%%
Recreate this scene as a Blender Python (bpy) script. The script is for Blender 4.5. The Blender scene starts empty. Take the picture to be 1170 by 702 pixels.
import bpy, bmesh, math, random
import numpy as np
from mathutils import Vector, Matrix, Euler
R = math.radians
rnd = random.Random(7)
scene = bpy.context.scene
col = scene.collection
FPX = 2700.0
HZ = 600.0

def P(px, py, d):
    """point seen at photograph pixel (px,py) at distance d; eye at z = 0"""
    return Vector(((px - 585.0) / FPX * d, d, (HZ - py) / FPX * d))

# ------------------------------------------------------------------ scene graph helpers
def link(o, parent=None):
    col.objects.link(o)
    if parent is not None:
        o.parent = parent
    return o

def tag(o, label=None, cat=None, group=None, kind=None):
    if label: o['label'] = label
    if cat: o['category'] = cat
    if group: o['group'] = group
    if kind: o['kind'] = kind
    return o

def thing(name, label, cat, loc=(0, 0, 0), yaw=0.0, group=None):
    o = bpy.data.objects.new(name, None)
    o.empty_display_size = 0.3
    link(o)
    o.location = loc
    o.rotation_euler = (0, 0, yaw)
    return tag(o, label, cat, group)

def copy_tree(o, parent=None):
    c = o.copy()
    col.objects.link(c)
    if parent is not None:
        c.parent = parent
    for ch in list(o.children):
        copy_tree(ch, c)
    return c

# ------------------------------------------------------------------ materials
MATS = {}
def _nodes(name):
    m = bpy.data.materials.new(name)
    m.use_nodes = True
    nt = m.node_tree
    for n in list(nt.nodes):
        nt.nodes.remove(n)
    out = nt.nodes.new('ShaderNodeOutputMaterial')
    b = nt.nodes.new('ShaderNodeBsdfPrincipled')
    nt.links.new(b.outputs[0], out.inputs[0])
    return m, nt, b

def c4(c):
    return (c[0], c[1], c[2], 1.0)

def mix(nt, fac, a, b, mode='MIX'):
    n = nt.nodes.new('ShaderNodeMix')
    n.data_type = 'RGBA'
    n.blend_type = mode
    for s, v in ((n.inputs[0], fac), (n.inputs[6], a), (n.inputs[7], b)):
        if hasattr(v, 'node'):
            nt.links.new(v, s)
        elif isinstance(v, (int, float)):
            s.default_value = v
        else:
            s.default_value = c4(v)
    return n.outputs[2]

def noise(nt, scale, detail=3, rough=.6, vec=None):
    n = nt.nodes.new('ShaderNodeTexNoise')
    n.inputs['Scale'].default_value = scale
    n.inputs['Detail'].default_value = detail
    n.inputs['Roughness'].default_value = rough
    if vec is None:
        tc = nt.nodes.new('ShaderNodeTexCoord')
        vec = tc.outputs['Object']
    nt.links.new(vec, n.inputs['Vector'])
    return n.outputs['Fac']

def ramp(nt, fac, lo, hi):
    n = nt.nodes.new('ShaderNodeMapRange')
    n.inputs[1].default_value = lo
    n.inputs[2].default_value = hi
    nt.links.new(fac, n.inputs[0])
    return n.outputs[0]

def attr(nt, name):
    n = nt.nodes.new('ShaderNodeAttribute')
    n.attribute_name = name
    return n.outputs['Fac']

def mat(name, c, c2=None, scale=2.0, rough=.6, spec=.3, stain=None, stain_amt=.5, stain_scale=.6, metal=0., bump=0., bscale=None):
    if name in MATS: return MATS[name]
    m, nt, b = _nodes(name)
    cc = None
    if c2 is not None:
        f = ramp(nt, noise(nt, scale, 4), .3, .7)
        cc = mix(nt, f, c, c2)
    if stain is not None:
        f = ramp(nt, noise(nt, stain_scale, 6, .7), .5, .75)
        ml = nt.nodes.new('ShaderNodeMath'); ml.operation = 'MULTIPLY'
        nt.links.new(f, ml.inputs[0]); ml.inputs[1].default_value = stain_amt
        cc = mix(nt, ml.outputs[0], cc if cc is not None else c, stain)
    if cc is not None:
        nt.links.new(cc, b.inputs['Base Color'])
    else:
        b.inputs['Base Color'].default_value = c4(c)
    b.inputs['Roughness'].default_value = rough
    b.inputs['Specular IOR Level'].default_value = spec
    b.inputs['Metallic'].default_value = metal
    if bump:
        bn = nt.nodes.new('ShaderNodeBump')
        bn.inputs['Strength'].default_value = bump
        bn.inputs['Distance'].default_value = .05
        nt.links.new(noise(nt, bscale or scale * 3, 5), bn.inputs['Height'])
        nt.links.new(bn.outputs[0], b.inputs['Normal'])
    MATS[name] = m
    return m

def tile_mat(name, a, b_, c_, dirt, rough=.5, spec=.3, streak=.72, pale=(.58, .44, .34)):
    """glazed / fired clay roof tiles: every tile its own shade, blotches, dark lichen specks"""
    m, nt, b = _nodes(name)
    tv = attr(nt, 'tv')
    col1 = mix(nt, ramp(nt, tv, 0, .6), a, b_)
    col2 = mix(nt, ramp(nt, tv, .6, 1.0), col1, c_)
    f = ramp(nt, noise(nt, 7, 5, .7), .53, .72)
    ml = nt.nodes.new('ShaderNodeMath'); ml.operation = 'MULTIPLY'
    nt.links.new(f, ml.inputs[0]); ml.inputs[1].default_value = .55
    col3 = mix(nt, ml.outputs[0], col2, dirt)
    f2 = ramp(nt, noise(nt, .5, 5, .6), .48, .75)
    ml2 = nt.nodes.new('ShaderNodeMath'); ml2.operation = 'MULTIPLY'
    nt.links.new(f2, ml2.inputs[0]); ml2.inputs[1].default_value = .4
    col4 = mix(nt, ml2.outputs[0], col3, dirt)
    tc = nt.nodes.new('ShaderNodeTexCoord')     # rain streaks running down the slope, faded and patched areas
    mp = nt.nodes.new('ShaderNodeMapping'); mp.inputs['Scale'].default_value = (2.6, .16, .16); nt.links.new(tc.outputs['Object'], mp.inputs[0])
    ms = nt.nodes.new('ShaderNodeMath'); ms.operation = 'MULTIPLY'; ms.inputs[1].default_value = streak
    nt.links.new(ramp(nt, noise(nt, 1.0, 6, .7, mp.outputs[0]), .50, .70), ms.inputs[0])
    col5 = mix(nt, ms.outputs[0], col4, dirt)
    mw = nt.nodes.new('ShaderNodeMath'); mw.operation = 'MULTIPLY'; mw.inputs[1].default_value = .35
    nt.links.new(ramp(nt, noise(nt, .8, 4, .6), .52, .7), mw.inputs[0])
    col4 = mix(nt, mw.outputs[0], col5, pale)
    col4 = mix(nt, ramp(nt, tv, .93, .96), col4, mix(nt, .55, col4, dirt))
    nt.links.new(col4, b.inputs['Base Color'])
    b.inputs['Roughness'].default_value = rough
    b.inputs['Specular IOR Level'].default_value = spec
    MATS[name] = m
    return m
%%
## TASK DIRECTIONS
Return the lines above exactly, keeping every word.

## RESPONSE
Recreate this scene as a Blender Python (bpy) script. The script is for Blender 4.5. The Blender scene starts empty. Take the picture to be 1170 by 702 pixels.
import bpy, bmesh, math, random
import numpy as np
from mathutils import Vector, Matrix, Euler
R = math.radians
rnd = random.Random(7)
scene = bpy.context.scene
col = scene.collection
FPX = 2700.0
HZ = 600.0

def P(px, py, d):
    """point seen at photograph pixel (px,py) at distance d; eye at z = 0"""
    return Vector(((px - 585.0) / FPX * d, d, (HZ - py) / FPX * d))

# ------------------------------------------------------------------ scene graph helpers
def link(o, parent=None):
    col.objects.link(o)
    if parent is not None:
        o.parent = parent
    return o

def tag(o, label=None, cat=None, group=None, kind=None):
    if label: o['label'] = label
    if cat: o['category'] = cat
    if group: o['group'] = group
    if kind: o['kind'] = kind
    return o

def thing(name, label, cat, loc=(0, 0, 0), yaw=0.0, group=None):
    o = bpy.data.objects.new(name, None)
    o.empty_display_size = 0.3
    link(o)
    o.location = loc
    o.rotation_euler = (0, 0, yaw)
    return tag(o, label, cat, group)

def copy_tree(o, parent=None):
    c = o.copy()
    col.objects.link(c)
    if parent is not None:
        c.parent = parent
    for ch in list(o.children):
        copy_tree(ch, c)
    return c

# ------------------------------------------------------------------ materials
MATS = {}
def _nodes(name):
    m = bpy.data.materials.new(name)
    m.use_nodes = True
    nt = m.node_tree
    for n in list(nt.nodes):
        nt.nodes.remove(n)
    out = nt.nodes.new('ShaderNodeOutputMaterial')
    b = nt.nodes.new('ShaderNodeBsdfPrincipled')
    nt.links.new(b.outputs[0], out.inputs[0])
    return m, nt, b

def c4(c):
    return (c[0], c[1], c[2], 1.0)

def mix(nt, fac, a, b, mode='MIX'):
    n = nt.nodes.new('ShaderNodeMix')
    n.data_type = 'RGBA'
    n.blend_type = mode
    for s, v in ((n.inputs[0], fac), (n.inputs[6], a), (n.inputs[7], b)):
        if hasattr(v, 'node'):
            nt.links.new(v, s)
        elif isinstance(v, (int, float)):
            s.default_value = v
        else:
            s.default_value = c4(v)
    return n.outputs[2]

def noise(nt, scale, detail=3, rough=.6, vec=None):
    n = nt.nodes.new('ShaderNodeTexNoise')
    n.inputs['Scale'].default_value = scale
    n.inputs['Detail'].default_value = detail
    n.inputs['Roughness'].default_value = rough
    if vec is None:
        tc = nt.nodes.new('ShaderNodeTexCoord')
        vec = tc.outputs['Object']
    nt.links.new(vec, n.inputs['Vector'])
    return n.outputs['Fac']

def ramp(nt, fac, lo, hi):
    n = nt.nodes.new('ShaderNodeMapRange')
    n.inputs[1].default_value = lo
    n.inputs[2].default_value = hi
    nt.links.new(fac, n.inputs[0])
    return n.outputs[0]

def attr(nt, name):
    n = nt.nodes.new('ShaderNodeAttribute')
    n.attribute_name = name
    return n.outputs['Fac']

def mat(name, c, c2=None, scale=2.0, rough=.6, spec=.3, stain=None, stain_amt=.5, stain_scale=.6, metal=0., bump=0., bscale=None):
    if name in MATS: return MATS[name]
    m, nt, b = _nodes(name)
    cc = None
    if c2 is not None:
        f = ramp(nt, noise(nt, scale, 4), .3, .7)
        cc = mix(nt, f, c, c2)
    if stain is not None:
        f = ramp(nt, noise(nt, stain_scale, 6, .7), .5, .75)
        ml = nt.nodes.new('ShaderNodeMath'); ml.operation = 'MULTIPLY'
        nt.links.new(f, ml.inputs[0]); ml.inputs[1].default_value = stain_amt
        cc = mix(nt, ml.outputs[0], cc if cc is not None else c, stain)
    if cc is not None:
        nt.links.new(cc, b.inputs['Base Color'])
    else:
        b.inputs['Base Color'].default_value = c4(c)
    b.inputs['Roughness'].default_value = rough
    b.inputs['Specular IOR Level'].default_value = spec
    b.inputs['Metallic'].default_value = metal
    if bump:
        bn = nt.nodes.new('ShaderNodeBump')
        bn.inputs['Strength'].default_value = bump
        bn.inputs['Distance'].default_value = .05
        nt.links.new(noise(nt, bscale or scale * 3, 5), bn.inputs['Height'])
        nt.links.new(bn.outputs[0], b.inputs['Normal'])
    MATS[name] = m
    return m

def tile_mat(name, a, b_, c_, dirt, rough=.5, spec=.3, streak=.72, pale=(.58, .44, .34)):
    """glazed / fired clay roof tiles: every tile its own shade, blotches, dark lichen specks"""
    m, nt, b = _nodes(name)
    tv = attr(nt, 'tv')
    col1 = mix(nt, ramp(nt, tv, 0, .6), a, b_)
    col2 = mix(nt, ramp(nt, tv, .6, 1.0), col1, c_)
    f = ramp(nt, noise(nt, 7, 5, .7), .53, .72)
    ml = nt.nodes.new('ShaderNodeMath'); ml.operation = 'MULTIPLY'
    nt.links.new(f, ml.inputs[0]); ml.inputs[1].default_value = .55
    col3 = mix(nt, ml.outputs[0], col2, dirt)
    f2 = ramp(nt, noise(nt, .5, 5, .6), .48, .75)
    ml2 = nt.nodes.new('ShaderNodeMath'); ml2.operation = 'MULTIPLY'
    nt.links.new(f2, ml2.inputs[0]); ml2.inputs[1].default_value = .4
    col4 = mix(nt, ml2.outputs[0], col3, dirt)
    tc = nt.nodes.new('ShaderNodeTexCoord')     # rain streaks running down the slope, faded and patched areas
    mp = nt.nodes.new('ShaderNodeMapping'); mp.inputs['Scale'].default_value = (2.6, .16, .16); nt.links.new(tc.outputs['Object'], mp.inputs[0])
    ms = nt.nodes.new('ShaderNodeMath'); ms.operation = 'MULTIPLY'; ms.inputs[1].default_value = streak
    nt.links.new(ramp(nt, noise(nt, 1.0, 6, .7, mp.outputs[0]), .50, .70), ms.inputs[0])
    col5 = mix(nt, ms.outputs[0], col4, dirt)
    mw = nt.nodes.new('ShaderNodeMath'); mw.operation = 'MULTIPLY'; mw.inputs[1].default_value = .35
    nt.links.new(ramp(nt, noise(nt, .8, 4, .6), .52, .7), mw.inputs[0])
    col4 = mix(nt, mw.outputs[0], col5, pale)
    col4 = mix(nt, ramp(nt, tv, .93, .96), col4, mix(nt, .55, col4, dirt))
    nt.links.new(col4, b.inputs['Base Color'])
    b.inputs['Roughness'].default_value = rough
    b.inputs['Specular IOR Level'].default_value = spec
    MATS[name] = m
    return m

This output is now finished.